| DIRECTIONS |
Determine the number of lines containing the word "follow". Reply with it and nothing else.
[start ENTRIES]
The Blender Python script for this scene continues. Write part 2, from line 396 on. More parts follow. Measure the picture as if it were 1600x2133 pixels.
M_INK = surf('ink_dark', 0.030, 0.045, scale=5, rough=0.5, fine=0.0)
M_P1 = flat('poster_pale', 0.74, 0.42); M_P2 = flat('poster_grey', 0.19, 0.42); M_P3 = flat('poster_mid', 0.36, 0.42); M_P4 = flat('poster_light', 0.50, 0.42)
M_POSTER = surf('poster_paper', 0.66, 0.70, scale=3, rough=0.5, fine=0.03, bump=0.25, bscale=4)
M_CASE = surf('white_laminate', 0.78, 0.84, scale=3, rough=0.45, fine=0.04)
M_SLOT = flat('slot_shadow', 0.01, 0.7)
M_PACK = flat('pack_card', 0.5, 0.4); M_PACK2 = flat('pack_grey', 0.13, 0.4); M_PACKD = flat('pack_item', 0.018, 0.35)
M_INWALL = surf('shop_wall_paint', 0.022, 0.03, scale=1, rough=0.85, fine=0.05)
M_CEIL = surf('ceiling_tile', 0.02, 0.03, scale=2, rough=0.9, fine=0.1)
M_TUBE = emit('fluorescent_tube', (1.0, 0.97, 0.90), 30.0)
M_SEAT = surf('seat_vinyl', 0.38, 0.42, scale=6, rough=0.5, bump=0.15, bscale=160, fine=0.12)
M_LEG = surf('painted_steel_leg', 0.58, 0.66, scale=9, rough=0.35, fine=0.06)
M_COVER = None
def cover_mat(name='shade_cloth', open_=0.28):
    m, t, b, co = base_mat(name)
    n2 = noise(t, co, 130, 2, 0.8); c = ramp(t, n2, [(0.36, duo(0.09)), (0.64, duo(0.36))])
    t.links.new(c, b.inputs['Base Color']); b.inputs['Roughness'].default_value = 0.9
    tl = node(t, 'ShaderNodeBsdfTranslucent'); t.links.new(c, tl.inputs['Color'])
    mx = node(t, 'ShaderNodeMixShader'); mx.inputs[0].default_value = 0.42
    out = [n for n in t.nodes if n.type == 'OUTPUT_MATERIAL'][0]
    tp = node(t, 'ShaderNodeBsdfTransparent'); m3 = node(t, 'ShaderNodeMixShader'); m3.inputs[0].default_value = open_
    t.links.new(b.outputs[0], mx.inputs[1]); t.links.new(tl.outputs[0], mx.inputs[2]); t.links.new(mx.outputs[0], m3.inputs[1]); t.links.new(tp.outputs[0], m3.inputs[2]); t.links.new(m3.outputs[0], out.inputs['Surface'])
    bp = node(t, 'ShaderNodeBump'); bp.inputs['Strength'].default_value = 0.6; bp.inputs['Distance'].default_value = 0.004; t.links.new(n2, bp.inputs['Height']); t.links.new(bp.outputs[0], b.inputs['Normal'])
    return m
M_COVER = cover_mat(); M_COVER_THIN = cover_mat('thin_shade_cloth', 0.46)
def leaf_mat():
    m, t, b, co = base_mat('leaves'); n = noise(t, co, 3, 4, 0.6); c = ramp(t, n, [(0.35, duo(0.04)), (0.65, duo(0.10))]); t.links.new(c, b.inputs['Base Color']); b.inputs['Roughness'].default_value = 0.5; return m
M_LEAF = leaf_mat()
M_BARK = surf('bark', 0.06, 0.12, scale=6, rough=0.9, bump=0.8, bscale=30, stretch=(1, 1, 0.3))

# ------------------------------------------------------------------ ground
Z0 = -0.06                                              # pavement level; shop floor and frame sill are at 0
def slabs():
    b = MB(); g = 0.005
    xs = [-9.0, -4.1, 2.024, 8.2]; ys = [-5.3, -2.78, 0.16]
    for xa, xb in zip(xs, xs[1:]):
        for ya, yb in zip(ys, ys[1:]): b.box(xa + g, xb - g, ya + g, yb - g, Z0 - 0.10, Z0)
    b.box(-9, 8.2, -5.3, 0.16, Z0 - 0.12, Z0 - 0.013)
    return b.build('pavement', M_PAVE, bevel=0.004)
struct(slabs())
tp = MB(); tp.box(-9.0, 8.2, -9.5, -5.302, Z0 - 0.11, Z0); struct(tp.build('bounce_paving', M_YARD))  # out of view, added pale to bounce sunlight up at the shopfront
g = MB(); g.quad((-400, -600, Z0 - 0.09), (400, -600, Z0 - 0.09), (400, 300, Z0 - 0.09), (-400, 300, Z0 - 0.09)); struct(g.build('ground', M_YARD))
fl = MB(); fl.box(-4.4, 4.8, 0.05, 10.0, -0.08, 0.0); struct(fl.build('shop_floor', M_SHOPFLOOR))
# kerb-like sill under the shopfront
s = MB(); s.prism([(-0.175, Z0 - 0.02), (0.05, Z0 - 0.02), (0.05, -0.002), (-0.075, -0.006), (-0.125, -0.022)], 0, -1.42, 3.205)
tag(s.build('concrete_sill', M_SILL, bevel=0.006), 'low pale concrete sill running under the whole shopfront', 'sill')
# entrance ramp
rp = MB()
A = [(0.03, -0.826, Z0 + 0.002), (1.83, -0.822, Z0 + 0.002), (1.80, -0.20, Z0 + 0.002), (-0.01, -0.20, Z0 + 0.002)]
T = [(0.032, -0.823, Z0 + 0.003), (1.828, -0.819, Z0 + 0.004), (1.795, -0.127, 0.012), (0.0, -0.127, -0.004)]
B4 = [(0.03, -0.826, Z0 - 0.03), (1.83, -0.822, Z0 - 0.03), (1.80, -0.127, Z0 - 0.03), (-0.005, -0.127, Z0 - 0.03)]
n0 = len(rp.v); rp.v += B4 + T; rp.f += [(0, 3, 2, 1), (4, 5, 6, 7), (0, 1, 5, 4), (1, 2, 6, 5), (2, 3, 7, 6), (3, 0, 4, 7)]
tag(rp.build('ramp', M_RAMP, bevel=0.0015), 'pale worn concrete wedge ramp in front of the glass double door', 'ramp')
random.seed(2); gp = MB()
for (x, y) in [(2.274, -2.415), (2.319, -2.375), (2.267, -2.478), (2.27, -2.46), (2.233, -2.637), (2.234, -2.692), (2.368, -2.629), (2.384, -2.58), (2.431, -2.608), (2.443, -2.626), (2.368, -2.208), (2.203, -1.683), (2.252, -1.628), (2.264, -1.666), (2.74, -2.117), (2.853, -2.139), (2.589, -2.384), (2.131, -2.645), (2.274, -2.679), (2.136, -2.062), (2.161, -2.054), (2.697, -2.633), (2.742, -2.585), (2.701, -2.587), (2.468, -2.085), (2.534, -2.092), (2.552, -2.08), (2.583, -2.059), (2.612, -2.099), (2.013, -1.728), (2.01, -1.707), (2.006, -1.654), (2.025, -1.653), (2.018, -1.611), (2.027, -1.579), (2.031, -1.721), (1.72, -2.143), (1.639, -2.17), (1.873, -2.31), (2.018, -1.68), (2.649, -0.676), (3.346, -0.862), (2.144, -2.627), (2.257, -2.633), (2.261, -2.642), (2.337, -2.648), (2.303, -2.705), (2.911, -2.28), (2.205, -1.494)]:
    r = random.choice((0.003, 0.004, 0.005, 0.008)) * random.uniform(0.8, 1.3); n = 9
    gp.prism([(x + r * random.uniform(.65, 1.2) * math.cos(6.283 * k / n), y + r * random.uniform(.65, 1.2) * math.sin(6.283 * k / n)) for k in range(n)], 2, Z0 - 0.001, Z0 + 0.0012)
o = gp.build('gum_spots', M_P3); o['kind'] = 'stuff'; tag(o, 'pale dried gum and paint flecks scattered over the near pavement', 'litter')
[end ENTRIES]
[start ENTRIES]
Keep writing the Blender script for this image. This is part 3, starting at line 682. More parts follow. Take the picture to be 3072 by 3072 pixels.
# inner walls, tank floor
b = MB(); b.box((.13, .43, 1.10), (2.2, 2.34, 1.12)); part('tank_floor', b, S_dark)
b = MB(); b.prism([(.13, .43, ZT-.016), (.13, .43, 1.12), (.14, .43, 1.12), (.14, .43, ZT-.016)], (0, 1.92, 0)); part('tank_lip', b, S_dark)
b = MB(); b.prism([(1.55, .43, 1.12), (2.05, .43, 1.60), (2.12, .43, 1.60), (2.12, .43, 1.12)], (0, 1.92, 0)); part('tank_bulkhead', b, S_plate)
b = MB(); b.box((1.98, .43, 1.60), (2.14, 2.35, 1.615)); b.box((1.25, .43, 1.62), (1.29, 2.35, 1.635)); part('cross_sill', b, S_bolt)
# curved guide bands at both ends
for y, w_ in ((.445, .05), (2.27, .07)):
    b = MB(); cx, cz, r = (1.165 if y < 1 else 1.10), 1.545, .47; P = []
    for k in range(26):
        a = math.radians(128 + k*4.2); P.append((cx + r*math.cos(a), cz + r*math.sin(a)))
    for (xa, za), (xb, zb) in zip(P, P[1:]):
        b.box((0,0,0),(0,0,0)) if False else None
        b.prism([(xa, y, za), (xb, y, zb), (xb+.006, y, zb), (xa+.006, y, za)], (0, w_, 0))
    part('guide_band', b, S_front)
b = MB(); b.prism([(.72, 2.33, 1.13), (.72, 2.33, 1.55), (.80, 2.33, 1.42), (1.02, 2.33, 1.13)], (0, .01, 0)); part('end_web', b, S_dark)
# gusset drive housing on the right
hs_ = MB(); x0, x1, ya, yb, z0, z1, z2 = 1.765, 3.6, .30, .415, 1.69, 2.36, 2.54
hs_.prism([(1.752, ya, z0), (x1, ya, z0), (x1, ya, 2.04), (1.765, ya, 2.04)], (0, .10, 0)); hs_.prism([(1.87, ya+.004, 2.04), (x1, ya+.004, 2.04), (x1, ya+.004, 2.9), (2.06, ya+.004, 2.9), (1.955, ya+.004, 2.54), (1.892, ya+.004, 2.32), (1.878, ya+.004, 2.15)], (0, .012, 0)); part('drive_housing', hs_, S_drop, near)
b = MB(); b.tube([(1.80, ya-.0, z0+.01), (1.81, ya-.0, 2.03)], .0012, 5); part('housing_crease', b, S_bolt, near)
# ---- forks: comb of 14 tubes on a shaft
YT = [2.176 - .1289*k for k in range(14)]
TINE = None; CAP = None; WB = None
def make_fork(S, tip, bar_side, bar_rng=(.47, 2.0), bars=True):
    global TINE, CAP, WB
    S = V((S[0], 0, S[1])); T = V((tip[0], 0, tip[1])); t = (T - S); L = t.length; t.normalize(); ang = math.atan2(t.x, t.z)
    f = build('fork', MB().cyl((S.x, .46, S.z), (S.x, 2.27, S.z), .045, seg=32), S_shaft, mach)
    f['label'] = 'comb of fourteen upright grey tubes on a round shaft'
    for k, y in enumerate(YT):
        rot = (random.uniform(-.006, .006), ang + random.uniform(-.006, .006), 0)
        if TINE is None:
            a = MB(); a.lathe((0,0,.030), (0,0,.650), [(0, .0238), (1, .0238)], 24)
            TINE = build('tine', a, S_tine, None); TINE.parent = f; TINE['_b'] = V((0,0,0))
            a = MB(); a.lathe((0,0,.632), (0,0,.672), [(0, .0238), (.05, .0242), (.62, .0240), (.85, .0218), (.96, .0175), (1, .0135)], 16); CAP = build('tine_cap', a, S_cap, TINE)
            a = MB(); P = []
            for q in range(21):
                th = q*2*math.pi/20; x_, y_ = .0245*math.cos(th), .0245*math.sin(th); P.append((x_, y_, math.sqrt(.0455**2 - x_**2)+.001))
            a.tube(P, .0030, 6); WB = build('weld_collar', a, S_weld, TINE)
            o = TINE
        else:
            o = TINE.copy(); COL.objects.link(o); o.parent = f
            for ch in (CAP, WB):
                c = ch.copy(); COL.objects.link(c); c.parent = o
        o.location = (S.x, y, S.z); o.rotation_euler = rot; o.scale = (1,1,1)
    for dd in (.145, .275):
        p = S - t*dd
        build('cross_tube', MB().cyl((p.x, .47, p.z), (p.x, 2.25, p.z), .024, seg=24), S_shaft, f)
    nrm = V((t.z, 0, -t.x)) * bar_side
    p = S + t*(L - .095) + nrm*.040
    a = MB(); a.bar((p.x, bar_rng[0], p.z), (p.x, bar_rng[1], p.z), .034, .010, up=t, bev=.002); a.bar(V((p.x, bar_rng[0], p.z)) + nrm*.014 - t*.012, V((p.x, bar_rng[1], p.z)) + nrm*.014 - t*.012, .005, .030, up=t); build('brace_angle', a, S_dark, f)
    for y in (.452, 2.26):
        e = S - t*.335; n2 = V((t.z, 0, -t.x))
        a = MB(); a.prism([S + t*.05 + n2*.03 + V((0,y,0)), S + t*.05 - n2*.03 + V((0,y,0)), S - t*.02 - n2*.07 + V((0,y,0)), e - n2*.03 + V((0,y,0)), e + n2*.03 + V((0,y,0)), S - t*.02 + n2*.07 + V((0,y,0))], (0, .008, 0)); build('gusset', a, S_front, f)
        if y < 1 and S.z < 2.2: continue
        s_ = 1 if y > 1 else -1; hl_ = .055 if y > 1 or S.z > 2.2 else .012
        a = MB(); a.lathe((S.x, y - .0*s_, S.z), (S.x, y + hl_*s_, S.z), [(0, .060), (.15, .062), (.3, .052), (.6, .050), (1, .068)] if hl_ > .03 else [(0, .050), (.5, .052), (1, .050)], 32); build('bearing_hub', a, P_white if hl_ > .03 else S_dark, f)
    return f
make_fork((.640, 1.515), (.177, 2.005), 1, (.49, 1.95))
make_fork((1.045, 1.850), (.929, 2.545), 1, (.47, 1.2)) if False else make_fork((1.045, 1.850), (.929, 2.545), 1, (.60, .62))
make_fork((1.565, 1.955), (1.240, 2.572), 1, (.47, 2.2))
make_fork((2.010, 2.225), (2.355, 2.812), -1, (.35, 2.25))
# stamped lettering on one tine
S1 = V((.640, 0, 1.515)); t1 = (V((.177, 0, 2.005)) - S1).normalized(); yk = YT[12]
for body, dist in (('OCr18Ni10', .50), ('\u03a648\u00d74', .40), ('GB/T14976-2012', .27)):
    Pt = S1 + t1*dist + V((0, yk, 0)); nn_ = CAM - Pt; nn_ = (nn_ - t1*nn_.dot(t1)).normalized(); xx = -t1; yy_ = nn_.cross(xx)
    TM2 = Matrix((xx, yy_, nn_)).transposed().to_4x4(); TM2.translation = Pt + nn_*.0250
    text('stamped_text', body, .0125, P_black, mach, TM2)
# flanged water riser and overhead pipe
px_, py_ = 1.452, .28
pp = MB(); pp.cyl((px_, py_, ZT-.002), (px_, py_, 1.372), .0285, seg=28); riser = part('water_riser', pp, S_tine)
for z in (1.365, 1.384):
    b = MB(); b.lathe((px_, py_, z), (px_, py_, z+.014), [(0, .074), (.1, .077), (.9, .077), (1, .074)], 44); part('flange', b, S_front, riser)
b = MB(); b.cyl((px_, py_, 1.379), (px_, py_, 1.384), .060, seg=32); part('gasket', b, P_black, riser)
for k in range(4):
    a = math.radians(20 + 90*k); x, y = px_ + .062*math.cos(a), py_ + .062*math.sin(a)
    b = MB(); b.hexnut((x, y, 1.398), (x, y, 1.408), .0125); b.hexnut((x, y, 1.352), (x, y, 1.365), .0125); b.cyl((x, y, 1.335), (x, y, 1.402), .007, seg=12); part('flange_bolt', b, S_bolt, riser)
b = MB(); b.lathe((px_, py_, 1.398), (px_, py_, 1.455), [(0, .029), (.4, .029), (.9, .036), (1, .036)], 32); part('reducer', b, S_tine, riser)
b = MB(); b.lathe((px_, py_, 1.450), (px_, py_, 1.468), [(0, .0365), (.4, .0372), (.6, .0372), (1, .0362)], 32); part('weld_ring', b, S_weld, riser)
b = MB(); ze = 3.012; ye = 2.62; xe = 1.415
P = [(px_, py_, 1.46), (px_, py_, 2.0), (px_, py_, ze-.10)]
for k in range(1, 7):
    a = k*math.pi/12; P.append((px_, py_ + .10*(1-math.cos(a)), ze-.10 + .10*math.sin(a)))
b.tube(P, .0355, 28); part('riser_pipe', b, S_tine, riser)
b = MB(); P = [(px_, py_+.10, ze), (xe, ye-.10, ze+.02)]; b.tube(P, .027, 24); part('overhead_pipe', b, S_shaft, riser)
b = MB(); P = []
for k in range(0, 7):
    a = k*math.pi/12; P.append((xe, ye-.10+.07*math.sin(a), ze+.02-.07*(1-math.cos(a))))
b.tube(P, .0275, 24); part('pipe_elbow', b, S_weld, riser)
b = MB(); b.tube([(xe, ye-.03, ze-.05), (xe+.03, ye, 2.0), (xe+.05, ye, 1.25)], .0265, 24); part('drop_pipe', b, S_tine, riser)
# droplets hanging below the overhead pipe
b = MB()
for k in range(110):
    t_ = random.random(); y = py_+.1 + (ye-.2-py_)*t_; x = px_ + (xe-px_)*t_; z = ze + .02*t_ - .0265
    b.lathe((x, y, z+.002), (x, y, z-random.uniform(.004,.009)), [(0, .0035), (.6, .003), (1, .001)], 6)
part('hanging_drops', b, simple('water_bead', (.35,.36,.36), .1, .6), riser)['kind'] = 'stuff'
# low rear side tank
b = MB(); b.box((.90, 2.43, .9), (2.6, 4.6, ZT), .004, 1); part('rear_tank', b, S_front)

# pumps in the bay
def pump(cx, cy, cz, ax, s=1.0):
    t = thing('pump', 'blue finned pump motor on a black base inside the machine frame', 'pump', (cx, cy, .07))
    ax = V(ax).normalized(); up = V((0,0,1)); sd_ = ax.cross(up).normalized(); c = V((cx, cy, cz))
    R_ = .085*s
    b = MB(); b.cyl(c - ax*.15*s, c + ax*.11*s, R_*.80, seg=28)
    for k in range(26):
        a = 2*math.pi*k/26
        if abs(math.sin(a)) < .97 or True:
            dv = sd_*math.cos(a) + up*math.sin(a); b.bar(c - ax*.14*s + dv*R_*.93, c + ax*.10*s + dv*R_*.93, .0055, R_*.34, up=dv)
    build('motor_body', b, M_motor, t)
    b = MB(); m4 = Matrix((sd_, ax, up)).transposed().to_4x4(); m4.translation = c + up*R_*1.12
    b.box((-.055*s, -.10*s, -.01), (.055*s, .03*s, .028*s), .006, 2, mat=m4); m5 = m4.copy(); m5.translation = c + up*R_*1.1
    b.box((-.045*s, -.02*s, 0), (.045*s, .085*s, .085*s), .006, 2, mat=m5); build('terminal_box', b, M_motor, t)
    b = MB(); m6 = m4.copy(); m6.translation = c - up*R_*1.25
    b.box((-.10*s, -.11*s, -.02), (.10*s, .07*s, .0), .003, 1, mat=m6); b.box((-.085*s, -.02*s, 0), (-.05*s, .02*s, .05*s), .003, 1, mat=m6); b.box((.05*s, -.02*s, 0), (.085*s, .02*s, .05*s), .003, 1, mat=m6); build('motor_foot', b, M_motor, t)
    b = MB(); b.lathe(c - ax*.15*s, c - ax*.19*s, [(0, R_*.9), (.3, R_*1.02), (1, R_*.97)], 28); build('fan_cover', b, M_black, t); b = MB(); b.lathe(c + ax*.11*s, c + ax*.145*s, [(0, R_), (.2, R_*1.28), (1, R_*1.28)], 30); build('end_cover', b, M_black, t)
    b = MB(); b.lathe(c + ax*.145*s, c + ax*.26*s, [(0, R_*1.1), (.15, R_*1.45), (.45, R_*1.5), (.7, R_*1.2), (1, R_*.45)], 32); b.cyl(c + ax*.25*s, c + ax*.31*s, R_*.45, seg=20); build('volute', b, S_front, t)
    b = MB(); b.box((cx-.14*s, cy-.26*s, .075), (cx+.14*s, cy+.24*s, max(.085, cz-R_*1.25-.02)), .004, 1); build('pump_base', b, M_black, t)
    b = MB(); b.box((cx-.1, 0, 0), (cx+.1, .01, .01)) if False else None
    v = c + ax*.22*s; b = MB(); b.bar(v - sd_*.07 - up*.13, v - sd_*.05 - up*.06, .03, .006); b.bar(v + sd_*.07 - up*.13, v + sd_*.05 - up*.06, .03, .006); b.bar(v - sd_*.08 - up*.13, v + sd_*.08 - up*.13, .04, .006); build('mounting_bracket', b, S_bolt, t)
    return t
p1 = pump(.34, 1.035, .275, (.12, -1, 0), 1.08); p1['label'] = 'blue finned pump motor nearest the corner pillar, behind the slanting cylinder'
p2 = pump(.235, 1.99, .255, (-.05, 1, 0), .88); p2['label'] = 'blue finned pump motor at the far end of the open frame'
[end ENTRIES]
| REPLY |
2